If true, he never would have been nominated, let alone elected President. At the 1860 National Republican Convention in Chicago, "Honest Abe" and friends captured the presidential spot by a host of tricks that made peoples' heads spin. Among other things, his team manipulated floor seating in the convention hall, planted rumors about other candidates, and made deals for votes -- such as promising Pennsylvania's U.S. Senator Simon Cameron a cabinet seat in exchange for Pennsylvania's support on the second ballot. Lincoln had sent a note to his Chicago campaign manager David Davis the day before voting that said "make no contract that binds." Davis happily ignored it.

Another trick: On the day the delegates in Chicago were scheduled to cast their votes, Lincoln's manager David Davis managed to pack the convention hall with loud Lincoln backers by printing thousands of extra tickets, handing them out to Chicago friends, and then instructing them to come early and crowd out the Seward men who were busy that morning parading through Chicago with their brass band. By the time Seward's friends arrived, most couldn't get into the hall because all the spaces were taken.

  • Lincoln won the Presidency in 1860 through his oratory?

Actually, Lincoln gave no campaign speeches at all in 1860 once he received the Republican nomination that May. Following tradition, Lincoln spent the months before Election Day at home in Illinois, leaving it to his friends and surrogates - including New York U.S. William Seward, whom he had just defeated for the nomination - to travel the country and speak on his behalf. It would be William Jennings Bryan in 1896 who broke the stigma against presidential candidates speaking for themselves.

Instead, what mostly won the election for Lincoln in 1860 was the disintegration of the Democratic Party. Democrats had met in Charleston, South Carolina, for their own nominating convention that year but disbanded without picking a nominee after 56 fruitless ballots. A few weeks later, they regrouped in Baltimore and chose Illinois Senator Stephen A. Douglas (D-Ill.) to lead the ticket, but only because Southerners had boycotted the affair and met separately to chose their own candidate, James Breckinridge, the country's sitting Vice President and a slave holder.
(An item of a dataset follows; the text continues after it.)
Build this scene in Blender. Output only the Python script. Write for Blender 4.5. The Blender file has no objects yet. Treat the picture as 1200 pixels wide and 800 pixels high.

That November, Lincoln won 1,865,908 popular votes, or 39.9 percent of the total. This was far less than the 47.6 percent won by the two Democrats: 29.5 for Douglas and 18.1 for Breckinridge. But because of the split, Lincoln won the Presidency with a big victory in the Electoral College. Douglas, the official Democratic nominee, carried only two states, Missouri and New Jersey.

  • Lincoln was the best qualified choice?

Actually, on paper at least, Abraham Lincoln was strikingly unprepared to lead the country in 1860. At 51 years old, he had held national office only once, serving a single term in the U.S. Congress in the late 1840s. He had twice failed to win an Illinois seat in the U.S. Senate. His 1858 debates with Democrat Stephen Douglas won him national acclaim and a majority of the popular votes, but the Democratic-controlled state legislature that year still gave the seat to Douglas. (Prior to the Seventeenth Amendment adopted in 1913, state legislatures chose U.S. Senators rather than voters.) A self-educated lawyer, Lincoln had never managed a large company, never ran a government agency, and had few backers outside his home state. An engaging public speaker, he suffered bouts of melancholy, stood awkwardly tall, and had a homely appearance. "If I had two faces," he once joked, "do you think this is the one I'd be wearing?"

  • But he won the Presidency by his power of intellect:

This part was true. Lincoln conceived a clear, simple political strategy for reaching the White House in 1860. Analyzing the Republican field, he saw weakness in all the other candidates: Senator William Seward, the favorite, was too radical on social issues, Ohio Governor Salmon Chase too stiff, Pennsylvania's Simon Cameron too corrupt, Missouri lawyer Edward Bates too old.

Lincoln presented himself as the reasonable alternative for Northerners who opposed slavery but wanted to avoid direct conflict with the South. In early 1860, he traveled the country giving speeches with folksy humor and compelling logic. He reached tens of thousands more beyond his live audiences through newspapers that carried his speeches in full - and people back then took the time to read them.

Reaching the Chicago Convention, Lincoln needed just one more thing. He had to stop the favorite, Seward, from winning on the first ballot, then position himself as the popular second choice. To do this, he sent dozens of Illinois friends to Chicago to buttonhole delegates one by one and convince them. The convention followed his script, handing Lincoln the nomination on the third ballot.

Once elected, Lincoln invited each of his four defeated rivals to join his cabinet, a step designed both to prevent political tricks and unite the country facing war. It mostly worked, but for more on that, see the movie or read Doris Goodman's excellent book.

Abe Lincoln was a politician, a good one, and proud of it. He understood that, to do great things, you sometimes had to get your hands dirty.